「SNSから米政権批判消すように」留学前の仏人学生に大学から勧告

Thaspol Sangsee / Shutterstock.com

 アメリカは2019年から、外国からのビザ申請者に、SNSのアカウント申告を義務付けている。2019年当時の大統領はトランプ氏。そうして同氏が再び大統領に返り咲いた今、SNSアカウントの監視をさらに広げようとしている。

◆グリーンカード申請者にも申告義務か
 移民当局は3月5日、グリーンカード(永住権)、市民権、亡命・難民の申請をする際に、SNSアカウントの申告を義務付ける方針を提案した。現在はまだ提案の段階ではあるが、早ければ5月5日にも実施される可能性があり、350万人以上の人々に影響を与えると見られている(フランス・アンテール)。

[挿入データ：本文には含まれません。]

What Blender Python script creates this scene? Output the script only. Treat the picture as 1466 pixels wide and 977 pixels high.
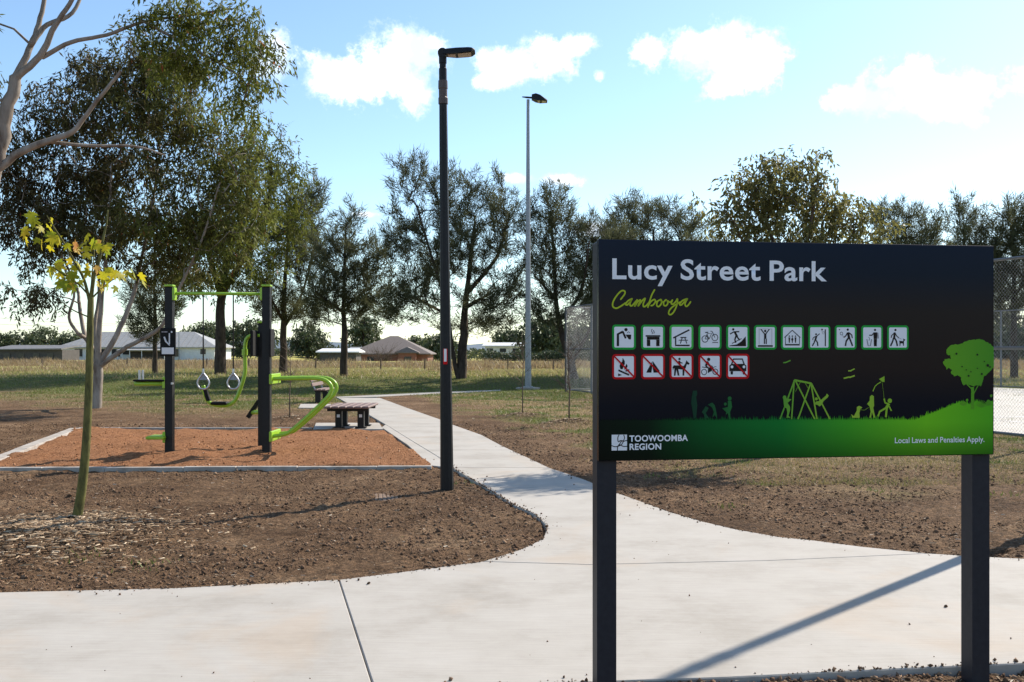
import bpy, math, random
import numpy as np
from mathutils import Vector, Matrix
for o in list(bpy.data.objects): bpy.data.objects.remove(o)
S = bpy.context.scene
COL = S.collection
R = math.radians
# ------------------------------------------------------------------ camera, sky, sun, exposure
CAMZ = 1.6
FPX = 1425.0; CX = 733.0; HY = 502.0           # focal length in photo pixels, optical axis, horizon row
cd = bpy.data.cameras.new('camera'); cam = bpy.data.objects.new('camera', cd); COL.objects.link(cam)
cam.location = (0, 0, CAMZ); cam.rotation_euler = (R(90), 0, 0)
cd.sensor_width = 36; cd.lens = 36*FPX/1466; cd.shift_y = 13.5/1466; cd.clip_end = 30000; cd.clip_start = .05
S.camera = cam
SUN_AZ, SUN_EL = 44.0, 38.0                    # azimuth to the right of +Y
W = bpy.data.worlds.new('World'); S.world = W; W.use_nodes = True
wt = W.node_tree; wt.nodes.clear()
def wn(t, **k):
    n = wt.nodes.new(t)
    for a, b in k.items(): setattr(n, a, b)
    return n
sky = wn('ShaderNodeTexSky'); sky.sky_type = 'NISHITA'; sky.sun_disc = False
sky.sun_elevation = R(SUN_EL); sky.sun_rotation = R(SUN_AZ)
sky.altitude = 400; sky.air_density = 1.0; sky.dust_density = .5; sky.ozone_density = 2.0
tc = wn('ShaderNodeTexCoord')
def dirpx(px, py):
    return Vector(((px-CX)/FPX, 1, (HY-py)/FPX)).normalized()
clouds = [(500,112,62,30),(560,100,62,40),(596,76,42,34),(592,132,22,28),(392,85,24,36),(740,96,52,26),(790,84,44,26),(826,66,26,15),
          (696,118,22,12),(860,108,9,9),(930,76,28,22),(1000,84,50,32),(1050,72,55,36),(1046,112,42,22),(1085,92,34,28),(1090,60,22,20),(1235,140,46,20),(1300,126,62,34),(1360,136,72,30),
          (745,256,22,7),(800,257,36,9),(522,307,20,5),(850,330,30,12)]
cl = []
for px, py, rx, ry in clouds:
    d = dirpx(px, py); cl.append((d, rx/FPX, ry/FPX))
last = None
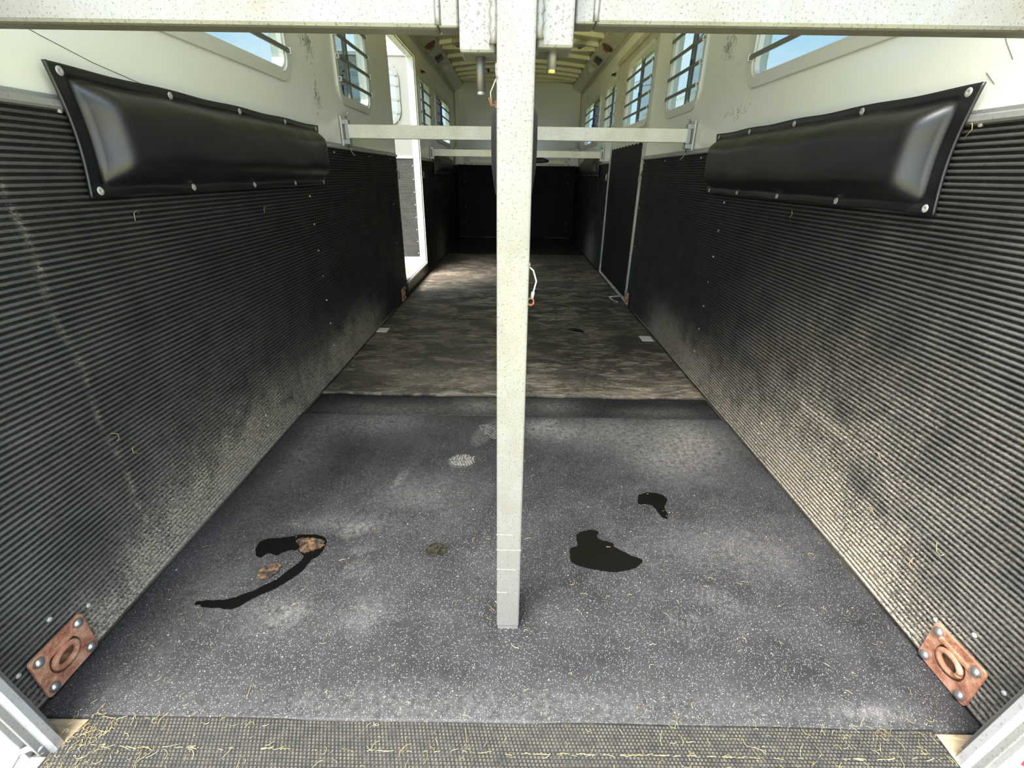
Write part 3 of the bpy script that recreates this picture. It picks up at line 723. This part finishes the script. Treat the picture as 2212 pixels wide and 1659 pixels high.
# far chest bar with black sleeve in front of the ledge
cb = empty('chest_bar', (0, 8.2, 1.22), 'pale chest bar in front of the far wall ledge', 'bar')
MB().box(-.86, .86, -.02, .02, -.03, .03).build('tube', CREAM, cb, bev=.004)
MB().tube([(.22, -.005, .01), (.30, -.012, .02), (.42, -.012, .02), (.52, -.005, .01)], [.02, .042, .042, .02], 12).build('sleeve', DVINYL, cb)
for s in (-1, 1):
    MB().box(s*.80-.03, s*.80+.03, -.04, -.02, -.045, .045).build('bracket', ALU_BAR, cb, bev=.003)
    MB().tube([(s*.80, -.045, .0+.016), (s*.80+.016, -.047, 0), (s*.80, -.045, -.016), (s*.80-.016, -.047, 0), (s*.80, -.045, .016)], .004, 6).build('ring', STEEL, cb)
    MB().box(*sorted((s*.86, s*1.0)), -.03, .03, -.05, .2).build('corner_mount', ALU_BAR, cb, bev=.004)

# padded divider hanging between the centre post and the stall bars
dv = empty('divider', (0, 1.0, 1.0), 'dark grey padded divider seen end-on behind the centre post', 'divider')
m_ = MB(); prof = []
lp = [(-.016, -.035), (-.030, -.022), (-.042, .0), (-.049, .05), (-.050, .10), (-.049, .145), (-.040, .165), (0, .172), (.040, .165), (.049, .145), (.050, .10), (.049, .05), (.042, 0), (.030, -.022), (.016, -.035)]
ys = [0, .012, .05, .12, 1.75, 1.84, 1.88]; sc_ = [.55, .82, .97, 1, 1, .97, .7]; vs = []
cz = .07
for y, q in zip(ys, sc_):
    for a, b in lp: vs.append((a*q-.010, y+.02, cz+(b-cz)*(.85+.15*q)))
n_ = len(lp); fs = [(i*n_+j, i*n_+(j+1) % n_, (i+1)*n_+(j+1) % n_, (i+1)*n_+j) for i in range(len(ys)-1) for j in range(n_)]
fs += [tuple(reversed(range(n_))), tuple(range((len(ys)-1)*n_, len(ys)*n_))]
m_.add(vs, fs, True).build('padding', GVINYL, dv)
MB().box(-.022, .002, .0, .03, .155, .185).build('end_cap', STEEL, dv, bev=.004)
MB().box(-.03, .02, 1.90, 1.98, -.02, .28).build('hanger', ALU_BAR, dv, bev=.004)
MB().box(-.02, .01, -.16, .02, .02, .06).build('tongue', ALU_BAR, dv)
ly = empty('pin_lanyard', (-.045, .93, 1.17), 'thin white cable with orange ends looped behind the post top', 'cable')
MB().tube([(.018, 0, .07), (.008, 0, .045), (.004, 0, .02)], .0013, 6).build('cable', CABLE, ly)
MB().tube([(.004, 0, .038), (.004, 0, .018)], .0032, 8).build('crimp', STEEL, ly)
MB().tube([(.004, 0, .018), (-.007, .002, -.004), (-.006, .003, -.02), (.002, .003, -.026), (.006, .002, -.012), (.004, 0, .018)], .0012, 6).build('loop', CABLE, ly)
MB().tube([(-.010, 0, -.012), (-.006, 0, -.024), (.006, 0, -.022), (.010, 0, -.012), (.0, 0, -.02)], .0014, 6).build('orange_end', ORANGE, ly)

# ---------------------------------------------------------------- centre post and butt bars
PINM = NM('dull_pin_steel', (.12, .11, .10), .4, .5).m
post = empty('centre_post', (-.0075, .765, 0), 'weathered square aluminium centre post standing on the floor mat', 'post')
hw = .0275
MB().box(-hw, hw, 0, .055, .012, 2.36).build('tube', ALU, post, bev=.004)
MB().box(-hw+.002, hw-.002, .002, .053, 0, .013).build('foot_plug', ALU, post, bev=.001)
for k_, z in enumerate((.265, .205, .31, .13)):
    MB().box(-hw-.0002, hw+.0002-.01*k_, -.0004, .001, z, z+.0012).build('score_mark', ALU_C, post)
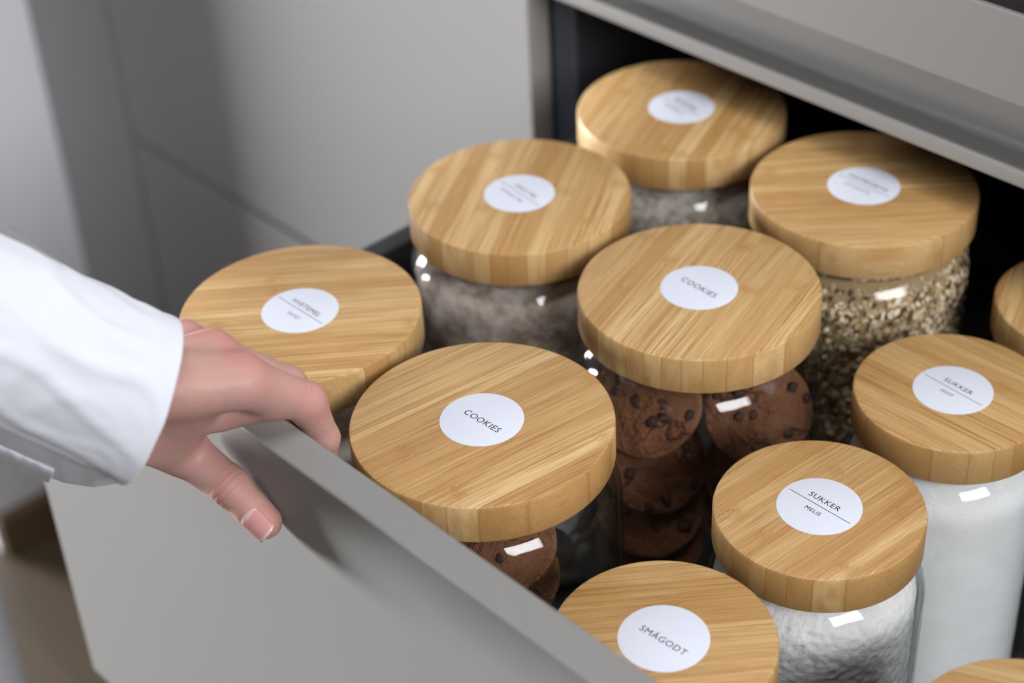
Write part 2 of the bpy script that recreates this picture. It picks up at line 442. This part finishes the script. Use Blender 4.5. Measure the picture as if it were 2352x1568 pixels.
# ------------------------------------------------------------------ jars
BASE = 525.0
def lettering(text, size_mm, target_w, cx, cy, z, rot, parent, bold=False):
    cu = bpy.data.curves.new('lettering', 'FONT'); cu.body = text; cu.align_x = 'CENTER'; cu.align_y = 'CENTER'
    cu.size = size_mm * MM; cu.resolution_u = 3; cu.space_character = 1.08; cu.offset = 0.0
    tmp = bpy.data.objects.new('tmp', cu); COL.objects.link(tmp)
    bpy.context.view_layer.update()
    dg = bpy.context.evaluated_depsgraph_get(); me = bpy.data.meshes.new_from_object(tmp.evaluated_get(dg))
    bpy.data.objects.remove(tmp, do_unlink=True)
    co = np.empty(len(me.vertices) * 3); me.vertices.foreach_get('co', co); co = co.reshape(-1, 3)
    w = co[:, 0].max() - co[:, 0].min(); k = target_w * MM / w
    mid = (co.max(0) + co.min(0)) / 2
    co = (co - mid) * k
    c, s = math.cos(rot), math.sin(rot)
    out = np.c_[co[:, 0] * c - co[:, 1] * s, co[:, 0] * s + co[:, 1] * c, co[:, 2] * 0]
    out += np.array([cx * c - cy * s, cx * s + cy * c, z]) * MM
    me.vertices.foreach_set('co', out.ravel()); me.update()
    me.materials.clear(); me.materials.append(INK)
    o = bpy.data.objects.new('lettering', me); COL.objects.link(o); o.parent = parent
    return o

def glass_profile(R, H, neck):
    """outer and inner wall of a jar of body radius R, H to the underside of the lid"""
    t = 2.6; rs = 30.0; pm = math.degrees(math.acos(1 - (R - neck) / rs)); zc = H - 2.5 - rs * math.sin(math.radians(pm))
    out = [(0, 0.0)] + [(R - 9, 0)] + arc(R - 8, 8, 8, -80, 0, 6)
    out += [(R, 30), (R, H * 0.5)] + arc(R - rs, zc, rs, 0, pm, 12) + [(neck, H - 1), (neck, H + 4)]
    inn = [(neck - t, H + 4), (neck - t, H - 2)] + arc(R - rs, zc, rs - t, pm * .96, 0, 12)
    inn += [(R - t, H * 0.5), (R - t, 30)] + [(r - t * 0.6, z + 3) for r, z in arc(R - 8 - t * .4, 8, 8, 0, -80, 5)] + [(0, 4.0)]
    return out + inn
def inside_radius(R, H, z):
    """clear radius inside a jar at height z"""
    rs = 30.0; pm = math.acos(1 - 14.0 / rs); zc = H - 2.5 - rs * math.sin(pm); q = R - 3.4
    if z <= zc: return q
    return R - rs + math.sqrt(max(0, (rs - 3.4) ** 2 - (z - zc) ** 2)) if z - zc < (rs - 3.4) * math.sin(pm) else R - 14 - 3.4

LIDS = {}
def jar(x, y, ztop, big, grain, text, rot, label):
    RL, RB, T = (63.0, 66.0, 21.0) if big else (49.8, 52.6, 21.0)
    o = empty('storage_jar', (x * MM, y * MM, BASE * MM)); tag(o, label, 'jar', 'jars with bamboo lids in the drawer')
    H = ztop - T - BASE
    g = lathe(glass_profile(RB, H, RB - 14), 96, False, GLS, 'glass_body', o)
    lid = lathe([(0, 0), (RL - 1.6, 0), (RL - .5, .4), (RL, 1.5), (RL, T - 1.8), (RL - .5, T - .6), (RL - 1.7, T), (0, T)], 128, False, BAM, 'bamboo_lid', o, 35)
    lid.location = (0, 0, H * MM); lid.rotation_euler = (0, 0, math.radians(grain))
    sl = lathe([(RB - 13.6, 0), (RB - 10.4, 0), (RB - 10.4, -1.4), (RB - 11, -2.2), (RB - 13.6, -2.2)], 64, True, SEAL, 'seal_ring', lid)
    if text:
        st = lathe([(0, 0.02), (20, 0.02), (20, 0.16), (19.9, 0.2), (0, 0.2)], 96, False, PAPER, 'sticker', lid, 40)
        st.location = (0, 0, T * MM)
        rr = math.radians(rot - grain)
        for (s_, w_, yy, xx) in text:
            if s_ == '-':
                bmm = bmesh.new()
                c, s = math.cos(rr), math.sin(rr); hh = 0.17
                P = [(-w_ / 2, -hh), (w_ / 2, -hh), (w_ / 2, hh), (-w_ / 2, hh)]
                bmm.faces.new([bmm.verts.new(((px * c - py * s) * MM, (px * s + py * c) * MM, (T + 0.24) * MM)) for px, py in P])
                bm_obj('divider_line', bmm, INK, lid)
            else:
                lettering(s_, 4, w_, xx, yy, T + 0.25, rr, lid)
    LIDS[label] = o
    return o

big, sm = 780.3, 743.7
J = {}
J['A'] = jar(-1.7, 101.6, big, True, 81.8, [('COOKIES', 22.7, -0.8, 1.2)], 2.0, 'cookie jar behind the drawer front, its bamboo lid beside the hand')
J['B'] = jar(-0.2, 252.8, big, True, 106.2, [('COOKIES', 23.5, 0, 0)], -1.1, 'cookie jar in the middle, its lid between oats and sugar lids')
J['C'] = jar(-136.8, 98.1, big, True, 50.4, [('HVETEMEL', 21.6, 3.8, 0.9), ('-', 35.9, 0, 0), ('SIKTET', 9.1, -5.3, 1.5)], 0.7, 'wheat flour jar at the fingers, leftmost of the bamboo lids')
J['D'] = jar(-136.8, 254.5, big, True, 122.1, [('GROV MEL', 19.0, 4.2, 1.0), ('-', 35.9, 0, 0), ('SAMMALT FIN', 19.0, -4.6, -1.5)], -6.1, 'jar of brownish flour between the flour jar and the rearmost jar')
J['E'] = jar(-136.6, 389.6, big, True, 112.3, [('RUGMEL', 19.5, 4.2, 0), ('-', 35.9, 0, 0), ('SAMMALT', 17.0, -4.6, -1.0)], -6.3, 'rearmost jar with grey meal, half under the grip rail')
J['F'] = jar(-0.1, 389.8, big, True, 47.8, [('HAVREGRYN', 26.3, 4.2, 0), ('-', 35.9, 0, 0), ('LETTKOKTE', 17.0, -4.6, -1.0)], -0.9, 'large jar of oat flakes under the edge of the grip rail')
J['G'] = jar(119.2, 311.5, sm, False, 1.0, [('SUKKER', 17.2, 4.3, 0.2), ('-', 35.9, 0, 0), ('HVIT', 7.4, -4.3, -0.4)], -3.0, 'small jar of white granulated sugar, lid marked SUKKER HVIT')
J['H'] = jar(126.3, 196.0, sm, False, 85.9, [('SUKKER', 17.5, 4.4, -0.1), ('-', 35.9, 0, 0), ('MELIS', 8.6, -4.6, -0.1)], 0.4, 'small jar of icing sugar, lid marked SUKKER MELIS')
J['I'] = jar(131.9, 82.9, sm, False, 50.9, [('SMÅGODT', 24.6, -0.7, 0.8)], 4.5, 'small jar behind the drawer front, lid marked SMÅGODT')
J['J'] = jar(278.0, 140.0, sm, False, 26.8, None, 0, 'small jar without a sticker, nearest the camera on the right')
J['K'] = jar(127.0, 424.5, sm, False, 113.5, None, 0, 'small jar without a sticker behind the white sugar jar')

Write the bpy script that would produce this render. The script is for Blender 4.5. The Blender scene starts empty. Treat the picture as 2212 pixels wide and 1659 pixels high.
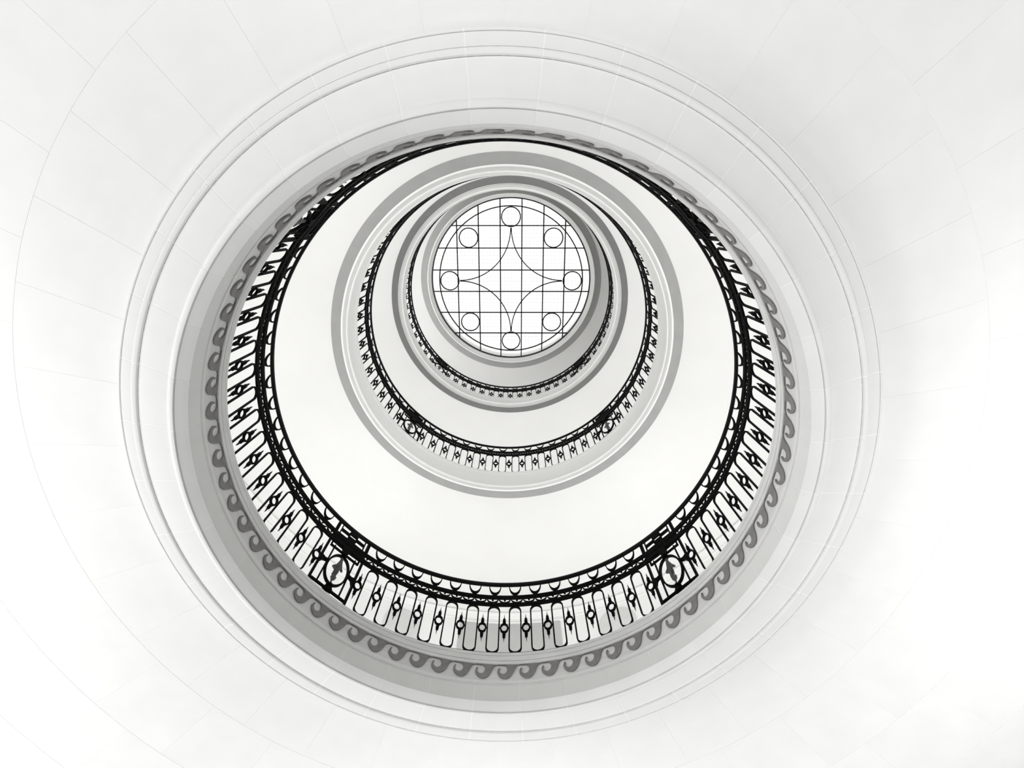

 提案の理由は、移民関連の給付金を申請する人に対して厳格な事前審査を行うためだという。だが、移民を支援する団体らは、大統領がネットワークおよび自分を批判する人々を掌握しようとしていると捉えている。団体の一つカタライズ・シチズンズのロペス代表は、ニュースサイト『ザ・ヴァージ』に「トランプ氏はソーシャルメディアを監視の罠に変えている」と語る。

◆国防省はAIを使って留学生の言論取り締まり
 その一方で、ニュースサイト『アクシオス』は3月、国防省が人工知能(AI)を活用した「キャッチ・アンド・リボーク」の取り組みを開始すると報じた。これは、AIが外国人のSNSアカウントをチェックして、ハマスやそのほかのテロ組織を支持している可能性があるとみなした場合、その外国人のビザを取り消すというものだ。そのためすでに学生ビザ保持者たちは委縮し、イスラエルを批判する攻撃活動を避け始めているという。

 イスラエルを批判することと、ハマスを支持することは、当然ながらイコールではない。だが、アメリカの世論調査によれば、多数の有権者は「ハマス支持」と「パレスチナ人支持」を区別していないという事情もある。

◆米入国前にメッセージや閲覧履歴の削除が必須に?
 筆者が話を聞いた、アメリカへの交換留学を控えたフランス人学生は先日、フランスの大学から「合衆国入国検査について重要な」勧告メッセージを受け取った。そこには、「最近、特に個人情報とデジタルコミュニケーションの検閲が厳しくなっている」ことを鑑み、「現政権の批判と取られ得る発言および閲覧履歴をすべて削除することを強く推奨する」と太文字で書かれていた。